For a smarter look, Eastar’s EVA-2 has a fingerboard inlaid with Muscovite. This will mean, however, that it’s obviously a beginner’s violin, and players may want to upgrade sooner rather than later.

Getting a violin that comes with some accessories can help take the headache out of getting started too. A case, bow and rosin are essential. New players can make do with a piece of foam in place of a shoulder rest, though they’ll need to upgrade before too long.

Tuners and mutes are nice extras, but not essential for beginners. And while violin teachers will welcome built-in adjusters, new players aren’t likely to be tuning their own violins.

Consider short and long-term costs

Finally, it’s worth considering the trade-off between short and long-term costs. There are some exceptionally good value violins for beginners out there. The least expensive, however, will need to be upgraded after a couple of years of playing.

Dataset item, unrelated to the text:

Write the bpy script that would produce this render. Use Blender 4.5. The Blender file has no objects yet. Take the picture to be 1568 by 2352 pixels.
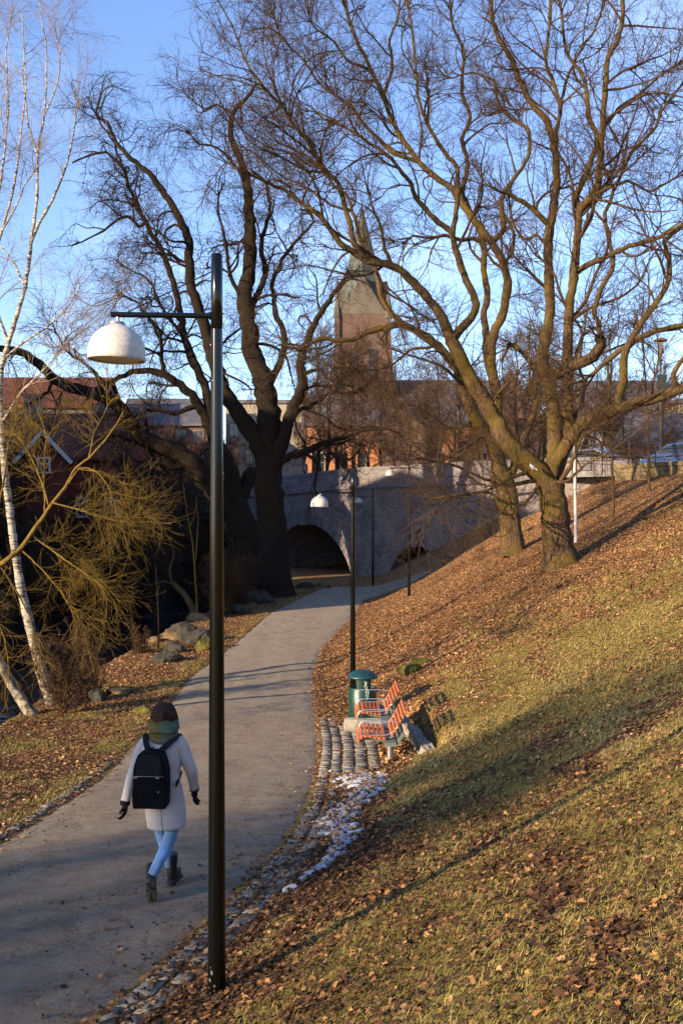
import bpy, bmesh, math, random
import numpy as np
from mathutils import Vector, Matrix
R = math.radians
rng = np.random.default_rng(7)
random.seed(7)
scene = bpy.context.scene
COL = scene.collection

# ------------------------------------------------------------------ camera, sky, sun, exposure
FD, CX, CY, CZ = 2286.0, 784.0, 1176.0, 3.29      # focal length and centre in reference units (1568 x 2352)
cam_d = bpy.data.cameras.new('camera'); cam = bpy.data.objects.new('camera', cam_d); COL.objects.link(cam)
cam.location = (0, 0, CZ); cam.rotation_euler = (R(90), 0, 0)
cam_d.sensor_fit = 'VERTICAL'; cam_d.sensor_height = 36.0; cam_d.lens = 36.0*FD/2352.0
cam_d.clip_start = 0.1; cam_d.clip_end = 3000
scene.camera = cam

SUN_EL = 15.5
SUN_AZ = 38.0          # sunlight travels from behind-left: this many degrees from +X towards +Y
ta = R(SUN_AZ)
to_sun = Vector((-math.cos(ta)*math.cos(R(SUN_EL)), -math.sin(ta)*math.cos(R(SUN_EL)), math.sin(R(SUN_EL))))
w = bpy.data.worlds.new('World'); scene.world = w; w.use_nodes = True
nt = w.node_tree; bgn = nt.nodes['Background']
sky = nt.nodes.new('ShaderNodeTexSky'); sky.sky_type = 'NISHITA'; sky.sun_disc = False
sky.sun_elevation = R(SUN_EL); sky.sun_rotation = math.atan2(to_sun.x, to_sun.y)
sky.air_density = 1.0; sky.dust_density = 0.25; sky.ozone_density = 1.6; sky.altitude = 100
# thin veils of cloud low in the sky
tc = nt.nodes.new('ShaderNodeTexCoord'); mp = nt.nodes.new('ShaderNodeMapping'); mp.inputs['Scale'].default_value = (1.2, 1.2, 3.0)
nz = nt.nodes.new('ShaderNodeTexNoise'); nz.inputs['Scale'].default_value = 2.2; nz.inputs['Detail'].default_value = 5
rp = nt.nodes.new('ShaderNodeValToRGB'); rp.color_ramp.elements[0].position = 0.52; rp.color_ramp.elements[1].position = 0.78
rp.color_ramp.elements[1].color = (0.3, 0.3, 0.3, 1)
gr = nt.nodes.new('ShaderNodeMix'); gr.data_type = 'RGBA'; gr.blend_type = 'MULTIPLY'; gr.inputs[0].default_value = 1.0; gr.inputs[7].default_value = (0.92, 0.98, 1.25, 1)
mx = nt.nodes.new('ShaderNodeMix'); mx.data_type = 'RGBA'; mx.inputs[7].default_value = (6.5, 7.4, 8.6, 1)
nt.links.new(tc.outputs['Generated'], mp.inputs[0]); nt.links.new(mp.outputs[0], nz.inputs['Vector'])
nt.links.new(nz.outputs['Fac'], rp.inputs[0]); nt.links.new(rp.outputs[0], mx.inputs[0])
nt.links.new(sky.outputs[0], gr.inputs[6]); nt.links.new(gr.outputs[2], mx.inputs[6]); nt.links.new(mx.outputs[2], bgn.inputs['Color'])
bgn.inputs['Strength'].default_value = 0.108
sun_d = bpy.data.lights.new('sun', 'SUN'); sun_d.energy = 5.0; sun_d.angle = R(0.5); sun_d.color = (1.0, 0.78, 0.52)
sun = bpy.data.objects.new('sun', sun_d); COL.objects.link(sun)
sun.rotation_euler = to_sun.to_track_quat('Z', 'Y').to_euler()
scene.view_settings.view_transform = 'Standard'; scene.view_settings.look = 'None'
scene.view_settings.exposure = 1.42; scene.view_settings.gamma = 1.0
scene.view_settings.use_curve_mapping = False
scene.cycles.max_bounces = 5; scene.cycles.diffuse_bounces = 2; scene.cycles.glossy_bounces = 2
scene.cycles.transparent_max_bounces = 4; scene.cycles.use_denoising = True

# ------------------------------------------------------------------ helpers
def W(X, Y, d, z=None):
    """reference-unit point at depth d -> world"""
    return np.array([(X-CX)/FD*d, d, CZ-(Y-CY)/FD*d])
def tag(o, label=None, cat=None, group=None, kind=None):
    if label: o['label'] = label
    if cat: o['category'] = cat
    if group: o['group'] = group
    if kind: o['kind'] = kind
    return o
def empty(name, loc=(0,0,0), rz=0.0, label=None, cat=None, group=None):
    o = bpy.data.objects.new(name, None); COL.objects.link(o)
    o.location = loc; o.rotation_euler = (0,0,rz); o.empty_display_size = .2
    return tag(o, label, cat, group)
def link(name, me, mat=None, parent=None):
    o = bpy.data.objects.new(name, me); COL.objects.link(o)
    if mat is not None:
        for m in (mat if isinstance(mat, (list, tuple)) else [mat]): me.materials.append(m)
    if parent is not None: o.parent = parent
    return o
def copy_tree(o, parent=None):
    c = o.copy(); COL.objects.link(c)
    if parent is not None: c.parent = parent
    for ch in [x for x in o.children]: copy_tree(ch, c)
    return c
def np_mesh(name, V, F, smooth=False):
    """V (n,3); F list of arrays each (m,k)"""
    me = bpy.data.meshes.new(name)
    V = np.asarray(V, dtype=np.float32)
    F = [np.asarray(f, dtype=np.int32) for f in F if len(f)]
    nl = sum(f.size for f in F); nf = sum(len(f) for f in F)
    me.vertices.add(len(V)); me.vertices.foreach_set('co', V.ravel())
    me.loops.add(nl); me.polygons.add(nf)
    me.loops.foreach_set('vertex_index', np.concatenate([f.ravel() for f in F]))
    tot = np.concatenate([np.full(len(f), f.shape[1], dtype=np.int32) for f in F])
    st = np.concatenate([[0], np.cumsum(tot)[:-1]]).astype(np.int32)
    me.polygons.foreach_set('loop_start', st); me.polygons.foreach_set('loop_total', tot)
    if smooth: me.polygons.foreach_set('use_smooth', np.ones(nf, dtype=bool))
    me.update(calc_edges=True); me.validate()
    return me
class MB:
    """collects simple shapes into one mesh"""
    def __init__(s): s.v=[]; s.f=[]; s.sm=[]
    def add(s, V, F, smooth=False):
        o=len(s.v); s.v += [tuple(p) for p in V]; s.f += [tuple(i+o for i in f) for f in F]; s.sm += [smooth]*len(F); return s
    def box(s, c, size, rot=None, bev=0.0):
        hx,hy,hz=[a/2 for a in size]; M = rot if rot is not None else Matrix.Identity(3); c=Vector(c)
        if bev<=0:
            P=[M@Vector((x,y,z))+c for z in(-hz,hz) for x,y in((-hx,-hy),(hx,-hy),(hx,hy),(-hx,hy))]
            return s.add(P,[(0,3,2,1),(4,5,6,7),(0,1,5,4),(1,2,6,5),(2,3,7,6),(3,0,4,7)])
        bm=bmesh.new(); bmesh.ops.create_cube(bm,size=1)
        for v in bm.verts: v.co=Vector((v.co.x*2*hx,v.co.y*2*hy,v.co.z*2*hz))
        bmesh.ops.bevel(bm,geom=bm.edges[:],offset=bev,segments=2,affect='EDGES',profile=.7)
        P=[M@v.co+c for v in bm.verts]; F=[[v.index for v in f.verts] for f in bm.faces]; bm.free()
        return s.add(P,F)
    def cyl(s, a, b, r0, r1=None, n=16, caps=True, smooth=True):
        r1 = r0 if r1 is None else r1
        a=Vector(a); b=Vector(b); d=(b-a).normalized(); u=d.orthogonal().normalized(); v=d.cross(u)
        P=[]; 
        for c,r in((a,r0),(b,r1)):
            for i in range(n):
                t=2*math.pi*i/n; P.append(c+u*(r*math.cos(t))+v*(r*math.sin(t)))
        s.add(P,[(i,(i+1)%n,n+(i+1)%n,n+i) for i in range(n)],smooth)
        if caps: s.add(P[:n],[tuple(range(n-1,-1,-1))]); s.add(P[n:],[tuple(range(n))])
        return s
    def lathe(s, prof, c=(0,0,0), n=32, smooth=True, M=None):
        P=[]; c=Vector(c)
        for r,z in prof:
            for i in range(n):
                t=2*math.pi*i/n; p=Vector((r*math.cos(t),r*math.sin(t),z)); P.append((M@p if M else p)+c)
        return s.add(P,[(k*n+i,k*n+(i+1)%n,(k+1)*n+(i+1)%n,(k+1)*n+i) for k in range(len(prof)-1) for i in range(n)],smooth)
    def tube(s, pts, r, n=8, closed=False):
        pts=[Vector(p) for p in pts]; m=len(pts); rr = r if hasattr(r,'__len__') else [r]*m
        P=[]; u=None
        for i,p in enumerate(pts):
            if closed: d=(pts[(i+1)%m]-pts[i-1]).normalized()
            else: d=(pts[min(i+1,m-1)]-pts[max(i-1,0)]).normalized()
            u = d.orthogonal().normalized() if u is None else (u-d*u.dot(d)).normalized()
            v=d.cross(u)
            for k in range(n):
                t=2*math.pi*k/n; P.append(p+(u*math.cos(t)+v*math.sin(t))*rr[i])
        F=[]
        for i in range(m if closed else m-1):
            j=(i+1)%m
            F+=[(i*n+k,i*n+(k+1)%n,j*n+(k+1)%n,j*n+k) for k in range(n)]
        if not closed: F+=[tuple(range(n-1,-1,-1)),tuple(range((m-1)*n,m*n))]
        return s.add(P,F,True)
    def prism(s, poly, y0, y1, axis='y'):
        """polygon in (x,z) extruded along y"""
        n=len(poly); P=[(x,y0,z) for x,z in poly]+[(x,y1,z) for x,z in poly]
        return s.add(P,[tuple(range(n)),tuple(range(2*n-1,n-1,-1))]+[(i,i+n,(i+1)%n+n,(i+1)%n) for i in range(n)])
    def build(s, name, mat=None, parent=None):
        me=bpy.data.meshes.new(name); me.from_pydata(s.v,[],s.f); me.polygons.foreach_set('use_smooth',s.sm); me.update()
        return link(name, me, mat, parent)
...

If you’re confident of progressing from beginner to intermediate – and your beginner isn’t growing any longer – it may be worth making a larger investment upfront.

A violin like the Bunnell or Cecilio reviewed above will grow with your skills. And whilst you’ll eventually need something more advanced, it will offer you many years of pleasurable playing.

Time to choose!

We hope our reviews of seven of the best beginner violins out there have helped you to narrow down your search. The good news is, you won’t have to spend a fortune to get a good standard of violin and accessories.

If you can afford the upfront cost, our top pick is the Bunnell Pupil Outfit from Kennedy Violins. It has a lovely sound, good quality accessories, and will suit both beginner and intermediate violinists.

But if you’d prefer to spend less, we love the Vangoa Violin. The sound quality from such an inexpensive violin is impressive. And you’ll get some good accessories too.

Whichever violin you choose, we wish you well as you learn to play this challenging but rewarding instrument.